___ SUPPLIED RECORDS ___

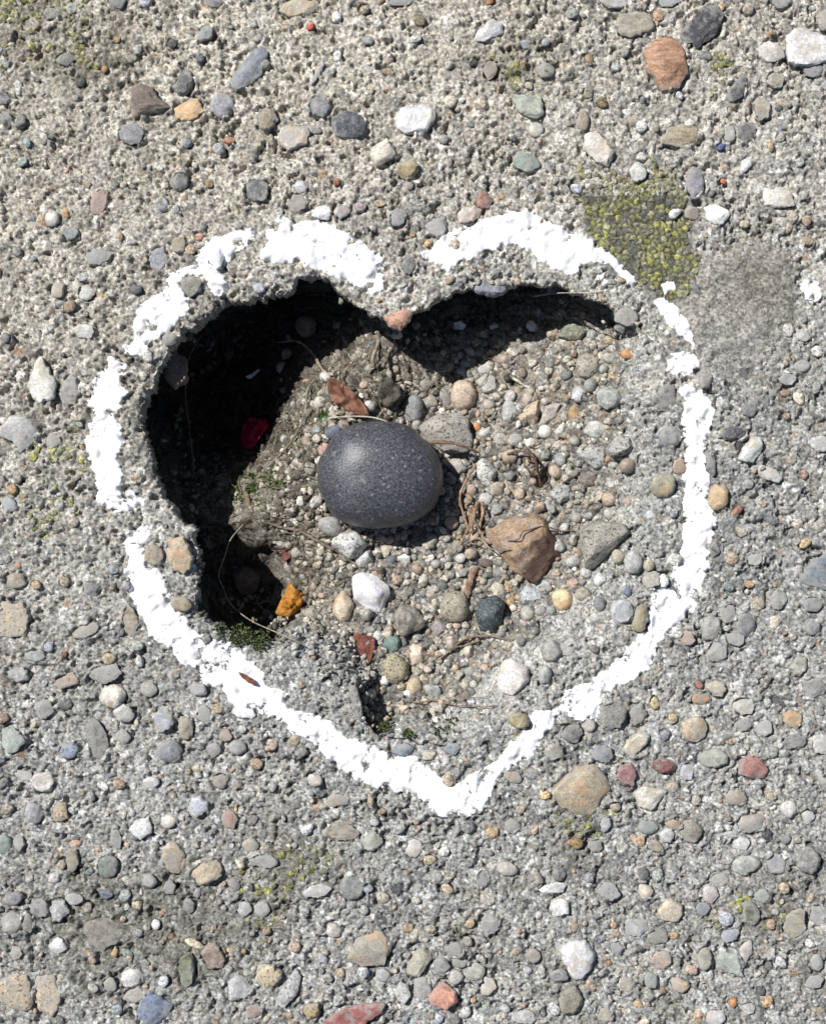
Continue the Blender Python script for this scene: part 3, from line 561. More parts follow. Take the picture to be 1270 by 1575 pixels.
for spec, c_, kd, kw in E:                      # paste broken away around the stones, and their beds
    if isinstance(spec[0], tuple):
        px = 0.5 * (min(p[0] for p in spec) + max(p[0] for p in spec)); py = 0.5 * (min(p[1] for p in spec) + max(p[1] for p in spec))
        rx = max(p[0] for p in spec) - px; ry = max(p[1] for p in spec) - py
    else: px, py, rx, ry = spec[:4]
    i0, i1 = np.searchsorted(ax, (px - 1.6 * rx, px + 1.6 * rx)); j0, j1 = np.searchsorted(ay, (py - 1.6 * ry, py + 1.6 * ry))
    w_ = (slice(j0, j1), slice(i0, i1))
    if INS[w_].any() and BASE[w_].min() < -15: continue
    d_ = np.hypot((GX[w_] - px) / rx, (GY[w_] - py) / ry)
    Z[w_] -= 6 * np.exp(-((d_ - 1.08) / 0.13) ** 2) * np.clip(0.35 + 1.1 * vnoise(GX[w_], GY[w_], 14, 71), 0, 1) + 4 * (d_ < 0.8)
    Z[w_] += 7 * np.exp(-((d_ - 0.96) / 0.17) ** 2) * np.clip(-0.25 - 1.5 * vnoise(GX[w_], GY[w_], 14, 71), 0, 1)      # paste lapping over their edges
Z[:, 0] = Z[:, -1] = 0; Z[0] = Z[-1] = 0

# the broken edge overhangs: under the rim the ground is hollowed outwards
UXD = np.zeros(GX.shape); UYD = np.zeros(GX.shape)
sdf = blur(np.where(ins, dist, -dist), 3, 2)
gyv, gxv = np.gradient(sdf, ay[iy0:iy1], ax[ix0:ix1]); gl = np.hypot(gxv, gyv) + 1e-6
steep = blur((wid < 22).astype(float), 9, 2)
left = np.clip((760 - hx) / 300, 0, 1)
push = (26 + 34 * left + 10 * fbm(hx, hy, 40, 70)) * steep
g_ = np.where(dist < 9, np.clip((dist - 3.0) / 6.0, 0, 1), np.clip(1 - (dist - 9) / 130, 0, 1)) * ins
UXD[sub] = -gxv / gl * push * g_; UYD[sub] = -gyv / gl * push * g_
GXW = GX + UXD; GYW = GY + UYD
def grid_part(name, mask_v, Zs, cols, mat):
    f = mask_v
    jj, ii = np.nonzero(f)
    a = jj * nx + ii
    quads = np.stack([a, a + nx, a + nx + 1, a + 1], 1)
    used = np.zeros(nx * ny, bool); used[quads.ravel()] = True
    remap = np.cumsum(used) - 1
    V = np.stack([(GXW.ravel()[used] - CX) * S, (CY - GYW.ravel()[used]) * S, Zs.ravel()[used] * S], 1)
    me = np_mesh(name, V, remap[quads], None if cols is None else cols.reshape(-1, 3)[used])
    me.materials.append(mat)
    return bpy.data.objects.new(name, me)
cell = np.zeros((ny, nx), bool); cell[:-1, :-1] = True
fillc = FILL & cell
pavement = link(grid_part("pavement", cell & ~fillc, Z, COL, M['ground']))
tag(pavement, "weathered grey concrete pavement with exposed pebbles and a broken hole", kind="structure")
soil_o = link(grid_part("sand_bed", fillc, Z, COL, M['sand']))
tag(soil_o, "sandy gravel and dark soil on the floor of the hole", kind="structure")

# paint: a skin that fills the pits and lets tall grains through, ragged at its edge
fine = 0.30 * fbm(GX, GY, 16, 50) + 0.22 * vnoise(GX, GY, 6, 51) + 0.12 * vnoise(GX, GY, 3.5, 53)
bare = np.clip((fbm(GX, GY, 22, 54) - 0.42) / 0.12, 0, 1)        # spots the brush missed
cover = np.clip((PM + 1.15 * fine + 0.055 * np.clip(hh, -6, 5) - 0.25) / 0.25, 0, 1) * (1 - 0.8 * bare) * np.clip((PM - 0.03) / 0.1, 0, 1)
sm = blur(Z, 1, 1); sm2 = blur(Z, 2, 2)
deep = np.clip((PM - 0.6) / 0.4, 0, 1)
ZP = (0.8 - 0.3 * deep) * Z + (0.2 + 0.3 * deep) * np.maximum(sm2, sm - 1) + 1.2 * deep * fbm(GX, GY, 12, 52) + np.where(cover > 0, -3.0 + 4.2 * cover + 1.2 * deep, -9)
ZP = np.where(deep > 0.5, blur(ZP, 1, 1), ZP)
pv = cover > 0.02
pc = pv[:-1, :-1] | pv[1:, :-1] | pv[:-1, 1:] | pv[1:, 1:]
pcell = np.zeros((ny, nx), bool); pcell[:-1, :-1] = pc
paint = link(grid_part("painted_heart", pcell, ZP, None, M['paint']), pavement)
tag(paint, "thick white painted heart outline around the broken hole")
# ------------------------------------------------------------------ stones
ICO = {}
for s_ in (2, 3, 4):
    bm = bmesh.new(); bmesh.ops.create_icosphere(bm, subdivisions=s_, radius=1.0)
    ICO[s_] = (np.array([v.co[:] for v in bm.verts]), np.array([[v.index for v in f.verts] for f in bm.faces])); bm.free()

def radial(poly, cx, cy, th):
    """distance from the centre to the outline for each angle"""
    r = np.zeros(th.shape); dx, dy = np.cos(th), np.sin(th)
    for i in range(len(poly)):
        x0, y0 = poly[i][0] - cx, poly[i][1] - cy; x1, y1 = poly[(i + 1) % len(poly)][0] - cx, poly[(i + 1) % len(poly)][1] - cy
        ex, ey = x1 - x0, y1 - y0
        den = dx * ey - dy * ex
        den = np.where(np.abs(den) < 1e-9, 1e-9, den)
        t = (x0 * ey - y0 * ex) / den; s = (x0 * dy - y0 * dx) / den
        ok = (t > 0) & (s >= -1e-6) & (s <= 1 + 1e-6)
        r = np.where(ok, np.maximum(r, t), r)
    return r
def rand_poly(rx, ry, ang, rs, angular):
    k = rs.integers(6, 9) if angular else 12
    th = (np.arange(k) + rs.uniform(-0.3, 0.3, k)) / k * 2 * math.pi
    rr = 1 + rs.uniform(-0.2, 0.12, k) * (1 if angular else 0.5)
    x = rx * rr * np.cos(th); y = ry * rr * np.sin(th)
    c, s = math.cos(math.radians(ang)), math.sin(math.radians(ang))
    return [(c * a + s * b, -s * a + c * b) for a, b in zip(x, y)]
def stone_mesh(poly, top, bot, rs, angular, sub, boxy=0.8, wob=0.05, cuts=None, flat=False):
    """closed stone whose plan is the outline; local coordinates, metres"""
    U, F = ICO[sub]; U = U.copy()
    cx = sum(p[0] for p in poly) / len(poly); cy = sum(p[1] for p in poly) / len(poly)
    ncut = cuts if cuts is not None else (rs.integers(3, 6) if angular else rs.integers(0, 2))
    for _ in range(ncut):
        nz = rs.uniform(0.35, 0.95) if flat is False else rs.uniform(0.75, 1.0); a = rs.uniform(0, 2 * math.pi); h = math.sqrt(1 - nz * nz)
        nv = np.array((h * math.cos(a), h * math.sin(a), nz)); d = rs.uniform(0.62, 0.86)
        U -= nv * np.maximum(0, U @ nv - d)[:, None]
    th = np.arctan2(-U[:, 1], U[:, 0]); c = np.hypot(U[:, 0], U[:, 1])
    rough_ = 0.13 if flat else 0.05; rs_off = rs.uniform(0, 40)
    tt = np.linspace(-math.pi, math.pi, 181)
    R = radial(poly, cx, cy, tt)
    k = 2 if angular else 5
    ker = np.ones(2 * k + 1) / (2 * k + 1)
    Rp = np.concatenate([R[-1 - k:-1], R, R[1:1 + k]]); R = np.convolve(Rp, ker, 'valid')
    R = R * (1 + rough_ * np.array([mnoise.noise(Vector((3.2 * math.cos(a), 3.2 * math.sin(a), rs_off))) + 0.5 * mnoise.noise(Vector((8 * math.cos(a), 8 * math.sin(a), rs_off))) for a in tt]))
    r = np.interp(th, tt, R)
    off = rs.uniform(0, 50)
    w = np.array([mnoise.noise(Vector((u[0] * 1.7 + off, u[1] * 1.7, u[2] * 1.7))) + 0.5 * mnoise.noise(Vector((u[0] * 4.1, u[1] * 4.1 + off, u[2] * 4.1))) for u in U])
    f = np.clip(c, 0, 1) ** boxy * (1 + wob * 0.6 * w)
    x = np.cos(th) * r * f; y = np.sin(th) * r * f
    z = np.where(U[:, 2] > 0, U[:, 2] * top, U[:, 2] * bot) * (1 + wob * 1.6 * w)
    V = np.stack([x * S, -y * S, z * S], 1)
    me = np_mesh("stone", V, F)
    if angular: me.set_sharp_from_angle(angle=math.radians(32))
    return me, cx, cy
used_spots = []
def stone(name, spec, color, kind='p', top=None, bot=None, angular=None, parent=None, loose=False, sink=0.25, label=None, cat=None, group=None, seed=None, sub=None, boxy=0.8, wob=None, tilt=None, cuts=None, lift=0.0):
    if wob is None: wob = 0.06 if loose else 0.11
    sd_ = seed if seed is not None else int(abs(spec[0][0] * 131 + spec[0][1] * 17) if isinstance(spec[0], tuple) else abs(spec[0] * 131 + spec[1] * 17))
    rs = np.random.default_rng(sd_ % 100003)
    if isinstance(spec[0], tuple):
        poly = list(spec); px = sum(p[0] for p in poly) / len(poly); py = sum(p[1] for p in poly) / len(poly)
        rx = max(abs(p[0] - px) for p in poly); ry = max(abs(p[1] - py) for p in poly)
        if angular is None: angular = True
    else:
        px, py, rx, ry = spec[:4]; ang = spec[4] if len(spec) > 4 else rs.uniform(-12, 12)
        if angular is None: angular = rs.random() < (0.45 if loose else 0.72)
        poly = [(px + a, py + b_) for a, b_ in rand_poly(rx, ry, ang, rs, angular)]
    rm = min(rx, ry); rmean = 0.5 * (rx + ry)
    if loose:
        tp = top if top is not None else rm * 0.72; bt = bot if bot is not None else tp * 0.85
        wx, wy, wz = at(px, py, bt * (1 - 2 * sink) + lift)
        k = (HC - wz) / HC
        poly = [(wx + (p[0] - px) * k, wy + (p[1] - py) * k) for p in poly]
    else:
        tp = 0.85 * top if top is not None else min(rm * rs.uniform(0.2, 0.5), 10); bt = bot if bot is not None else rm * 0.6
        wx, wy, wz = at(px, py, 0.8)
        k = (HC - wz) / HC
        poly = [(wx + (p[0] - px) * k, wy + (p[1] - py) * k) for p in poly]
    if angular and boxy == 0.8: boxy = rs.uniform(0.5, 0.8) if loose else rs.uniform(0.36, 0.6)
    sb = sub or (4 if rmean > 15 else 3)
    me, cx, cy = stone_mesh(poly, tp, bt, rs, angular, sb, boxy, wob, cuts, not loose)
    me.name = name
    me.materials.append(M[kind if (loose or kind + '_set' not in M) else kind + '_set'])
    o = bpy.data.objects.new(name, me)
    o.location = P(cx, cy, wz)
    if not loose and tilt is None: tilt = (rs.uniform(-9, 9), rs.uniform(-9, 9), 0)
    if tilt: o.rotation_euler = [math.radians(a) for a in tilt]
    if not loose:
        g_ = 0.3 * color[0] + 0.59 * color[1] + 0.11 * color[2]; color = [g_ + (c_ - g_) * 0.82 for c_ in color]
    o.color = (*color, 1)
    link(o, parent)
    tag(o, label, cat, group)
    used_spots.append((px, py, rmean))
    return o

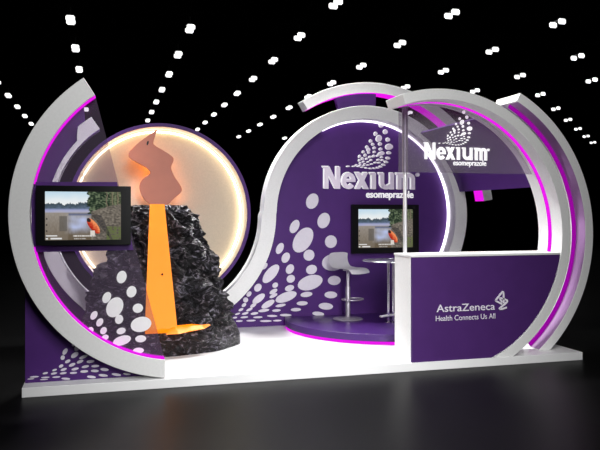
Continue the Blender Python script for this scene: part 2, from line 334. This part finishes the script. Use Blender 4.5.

___

→ EXERCISE GOAL:
Copy, word for word, the entries above from the first line to the line that holds "Z[:, 0] = Z[:, -1] = 0; Z[0] = Z[-1] = 0". Drop the pictures.

→ WRITTEN ANSWER:
Continue the Blender Python script for this scene: part 3, from line 561. More parts follow. Take the picture to be 1270 by 1575 pixels.
for spec, c_, kd, kw in E:                      # paste broken away around the stones, and their beds
    if isinstance(spec[0], tuple):
        px = 0.5 * (min(p[0] for p in spec) + max(p[0] for p in spec)); py = 0.5 * (min(p[1] for p in spec) + max(p[1] for p in spec))
        rx = max(p[0] for p in spec) - px; ry = max(p[1] for p in spec) - py
    else: px, py, rx, ry = spec[:4]
    i0, i1 = np.searchsorted(ax, (px - 1.6 * rx, px + 1.6 * rx)); j0, j1 = np.searchsorted(ay, (py - 1.6 * ry, py + 1.6 * ry))
    w_ = (slice(j0, j1), slice(i0, i1))
    if INS[w_].any() and BASE[w_].min() < -15: continue
    d_ = np.hypot((GX[w_] - px) / rx, (GY[w_] - py) / ry)
    Z[w_] -= 6 * np.exp(-((d_ - 1.08) / 0.13) ** 2) * np.clip(0.35 + 1.1 * vnoise(GX[w_], GY[w_], 14, 71), 0, 1) + 4 * (d_ < 0.8)
    Z[w_] += 7 * np.exp(-((d_ - 0.96) / 0.17) ** 2) * np.clip(-0.25 - 1.5 * vnoise(GX[w_], GY[w_], 14, 71), 0, 1)      # paste lapping over their edges
Z[:, 0] = Z[:, -1] = 0; Z[0] = Z[-1] = 0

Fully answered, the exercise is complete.